The nation’s been shocked by some of the recent attacks; 11 dead in a Pittsburgh synagogue, 26 killed in a Texas church, six slain in a Wisconsin Sikh temple and six more murdered in a Canadian mosque. Many houses of worship leadership and congregations are reacting by planning for the worst with layers of security to protect their people, buildings and important assets. But where do they start?

In 2017, the Security Risk Analysis (SRA) Guide for houses of worship by the ASIS Cultural Properties Council was designed to guide house of worship leaders with identifying critical assets and asses threats and hazards. Working alongside security professionals who can help determine levels of undesirable consequences and profitability of occurrence in order to select cost effective security strategies to mitigate risk.
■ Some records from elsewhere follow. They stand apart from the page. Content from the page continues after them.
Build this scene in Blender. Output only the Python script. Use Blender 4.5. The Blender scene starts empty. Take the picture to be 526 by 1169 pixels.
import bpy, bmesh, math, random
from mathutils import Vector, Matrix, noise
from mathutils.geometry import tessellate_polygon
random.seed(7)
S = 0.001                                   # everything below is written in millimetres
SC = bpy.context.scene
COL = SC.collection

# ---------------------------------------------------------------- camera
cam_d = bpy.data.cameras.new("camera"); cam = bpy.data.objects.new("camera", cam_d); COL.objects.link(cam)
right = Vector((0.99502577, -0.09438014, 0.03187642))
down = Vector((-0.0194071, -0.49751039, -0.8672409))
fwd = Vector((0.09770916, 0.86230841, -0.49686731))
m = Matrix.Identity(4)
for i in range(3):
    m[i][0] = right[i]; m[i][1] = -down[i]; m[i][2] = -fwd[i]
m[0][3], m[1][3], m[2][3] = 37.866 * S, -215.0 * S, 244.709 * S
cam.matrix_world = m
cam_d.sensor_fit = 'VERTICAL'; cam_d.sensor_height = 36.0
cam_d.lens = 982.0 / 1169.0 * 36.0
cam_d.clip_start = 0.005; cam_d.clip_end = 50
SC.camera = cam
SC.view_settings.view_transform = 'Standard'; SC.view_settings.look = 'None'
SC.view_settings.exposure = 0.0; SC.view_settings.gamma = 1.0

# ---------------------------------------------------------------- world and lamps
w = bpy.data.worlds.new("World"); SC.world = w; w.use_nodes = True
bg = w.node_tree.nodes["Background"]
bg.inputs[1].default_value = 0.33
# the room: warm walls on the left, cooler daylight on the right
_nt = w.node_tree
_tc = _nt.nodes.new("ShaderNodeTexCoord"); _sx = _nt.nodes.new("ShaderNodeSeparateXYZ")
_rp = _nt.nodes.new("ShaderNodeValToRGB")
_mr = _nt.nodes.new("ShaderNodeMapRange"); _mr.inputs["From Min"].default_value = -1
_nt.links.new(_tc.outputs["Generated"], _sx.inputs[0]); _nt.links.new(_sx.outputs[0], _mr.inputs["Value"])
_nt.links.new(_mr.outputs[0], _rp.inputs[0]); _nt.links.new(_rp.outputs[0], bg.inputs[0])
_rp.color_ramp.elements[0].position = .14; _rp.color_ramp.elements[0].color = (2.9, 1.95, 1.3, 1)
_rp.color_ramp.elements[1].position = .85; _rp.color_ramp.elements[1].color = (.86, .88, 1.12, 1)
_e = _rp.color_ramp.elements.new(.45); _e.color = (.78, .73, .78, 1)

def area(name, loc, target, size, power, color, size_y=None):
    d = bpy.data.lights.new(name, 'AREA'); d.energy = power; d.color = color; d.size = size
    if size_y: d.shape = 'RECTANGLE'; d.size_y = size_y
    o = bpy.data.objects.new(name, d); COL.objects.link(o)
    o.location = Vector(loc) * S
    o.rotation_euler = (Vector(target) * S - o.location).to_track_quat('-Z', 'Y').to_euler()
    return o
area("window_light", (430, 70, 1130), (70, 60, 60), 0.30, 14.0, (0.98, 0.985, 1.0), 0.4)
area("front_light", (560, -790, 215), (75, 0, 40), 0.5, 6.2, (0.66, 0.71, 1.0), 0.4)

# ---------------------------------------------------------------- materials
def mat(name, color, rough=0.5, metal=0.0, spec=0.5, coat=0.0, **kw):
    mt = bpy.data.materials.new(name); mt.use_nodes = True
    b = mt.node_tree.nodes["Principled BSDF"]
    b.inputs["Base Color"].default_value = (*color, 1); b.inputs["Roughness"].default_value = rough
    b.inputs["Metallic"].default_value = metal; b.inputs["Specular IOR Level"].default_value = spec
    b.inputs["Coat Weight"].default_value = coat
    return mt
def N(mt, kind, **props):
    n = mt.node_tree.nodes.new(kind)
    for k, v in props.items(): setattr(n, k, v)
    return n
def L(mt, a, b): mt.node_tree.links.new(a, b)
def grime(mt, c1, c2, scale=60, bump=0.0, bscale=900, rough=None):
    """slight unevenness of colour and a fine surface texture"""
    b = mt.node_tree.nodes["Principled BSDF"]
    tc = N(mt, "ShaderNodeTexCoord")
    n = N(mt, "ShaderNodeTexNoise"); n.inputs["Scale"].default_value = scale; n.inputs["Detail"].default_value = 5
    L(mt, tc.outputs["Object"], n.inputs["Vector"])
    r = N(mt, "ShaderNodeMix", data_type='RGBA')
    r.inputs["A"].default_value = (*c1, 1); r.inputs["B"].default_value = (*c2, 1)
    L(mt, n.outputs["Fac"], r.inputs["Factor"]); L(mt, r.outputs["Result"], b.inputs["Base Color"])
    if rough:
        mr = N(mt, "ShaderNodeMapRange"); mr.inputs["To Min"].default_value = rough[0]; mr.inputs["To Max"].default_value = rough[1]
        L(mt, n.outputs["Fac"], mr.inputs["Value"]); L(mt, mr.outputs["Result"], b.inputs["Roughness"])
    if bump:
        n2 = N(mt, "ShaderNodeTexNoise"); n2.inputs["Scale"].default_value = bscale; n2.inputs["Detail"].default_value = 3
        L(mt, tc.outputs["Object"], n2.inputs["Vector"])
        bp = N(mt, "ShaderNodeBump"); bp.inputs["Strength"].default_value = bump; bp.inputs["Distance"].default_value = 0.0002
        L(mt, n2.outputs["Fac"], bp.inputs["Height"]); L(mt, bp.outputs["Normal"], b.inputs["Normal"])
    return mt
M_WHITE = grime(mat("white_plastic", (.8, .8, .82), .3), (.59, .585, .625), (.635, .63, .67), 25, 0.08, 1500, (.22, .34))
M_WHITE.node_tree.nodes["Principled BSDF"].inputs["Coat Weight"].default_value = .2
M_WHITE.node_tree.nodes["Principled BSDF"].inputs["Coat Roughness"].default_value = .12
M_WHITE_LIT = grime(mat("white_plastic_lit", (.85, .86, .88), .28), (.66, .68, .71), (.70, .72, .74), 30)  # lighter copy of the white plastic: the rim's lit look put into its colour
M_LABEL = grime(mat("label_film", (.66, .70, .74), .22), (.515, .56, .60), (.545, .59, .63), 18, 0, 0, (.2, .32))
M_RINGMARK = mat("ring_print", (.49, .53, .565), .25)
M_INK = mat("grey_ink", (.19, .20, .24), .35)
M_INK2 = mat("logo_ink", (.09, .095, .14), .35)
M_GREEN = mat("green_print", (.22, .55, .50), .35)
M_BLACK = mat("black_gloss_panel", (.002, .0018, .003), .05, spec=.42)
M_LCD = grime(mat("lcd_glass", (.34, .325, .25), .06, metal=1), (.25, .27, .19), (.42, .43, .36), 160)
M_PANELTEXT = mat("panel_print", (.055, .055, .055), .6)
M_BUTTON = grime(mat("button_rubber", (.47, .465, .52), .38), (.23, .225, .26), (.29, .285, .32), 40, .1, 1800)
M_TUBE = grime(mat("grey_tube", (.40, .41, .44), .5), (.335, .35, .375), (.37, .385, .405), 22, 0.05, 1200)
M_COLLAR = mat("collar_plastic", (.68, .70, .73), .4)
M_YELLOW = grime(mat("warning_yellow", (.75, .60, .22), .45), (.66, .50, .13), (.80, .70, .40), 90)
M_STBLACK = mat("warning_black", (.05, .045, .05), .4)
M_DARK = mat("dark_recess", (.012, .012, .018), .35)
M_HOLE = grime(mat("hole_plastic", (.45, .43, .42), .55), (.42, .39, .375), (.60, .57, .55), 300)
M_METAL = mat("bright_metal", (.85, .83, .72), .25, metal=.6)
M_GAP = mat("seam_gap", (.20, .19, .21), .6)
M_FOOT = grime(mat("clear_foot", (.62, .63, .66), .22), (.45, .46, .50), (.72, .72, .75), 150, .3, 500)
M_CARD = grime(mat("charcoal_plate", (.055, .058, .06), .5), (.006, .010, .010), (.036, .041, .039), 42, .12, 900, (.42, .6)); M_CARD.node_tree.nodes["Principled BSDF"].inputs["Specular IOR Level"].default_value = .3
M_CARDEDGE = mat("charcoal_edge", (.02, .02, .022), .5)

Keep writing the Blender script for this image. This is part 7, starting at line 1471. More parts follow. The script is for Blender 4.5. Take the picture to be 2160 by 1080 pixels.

Controlling and limiting access is one of the most important steps that can be taken to improve security, and should be implemented whenever possible. Doors should remain locked when the place in vacant. Video intercoms are ideal for handling visitors and vendors. Put a door station at the main entry and a master station on a receptionist’s desk to let staff see and talk with visitors before remotely unlocking the door. Reduce access points to bare minimum while maintaining fire code compliance.

In a 15-year study of the most violent crimes at faith-based organizations, more than 70% of the acts occurred outside the building on ministry grounds or parking lots. Install security cameras in the parking lot, around building perimeters, at entries, inside the sanctuary and outside interior offices. Numerous studies have shown cameras are a criminal deterrent, so don’t try to hide them. Choose network-based cameras which can share live video with first responders during an emergency. Recorded video helps identify vandals and burglars.

An intrusion system with door and window sensors can help reduce break-ins. Get the congregation involved by helping spruce up the landscaping. Criminals use overgrown trees and bushes to hide themselves and weapons. And keep the parking lot, perimeters and entry well-lit at night. Consider hiring security guards to be present during services, weddings, funerals and other events when the facility is open and full of people.

Many law enforcement agencies have offered to help houses of worship work on lockdown or evacuation plans. Create one and have the entire congregation practice regular drills after weekly services. This level of security isn’t a DIY job for the congregation. Work with an experienced security integrator to help create a system that works best for your house of worship.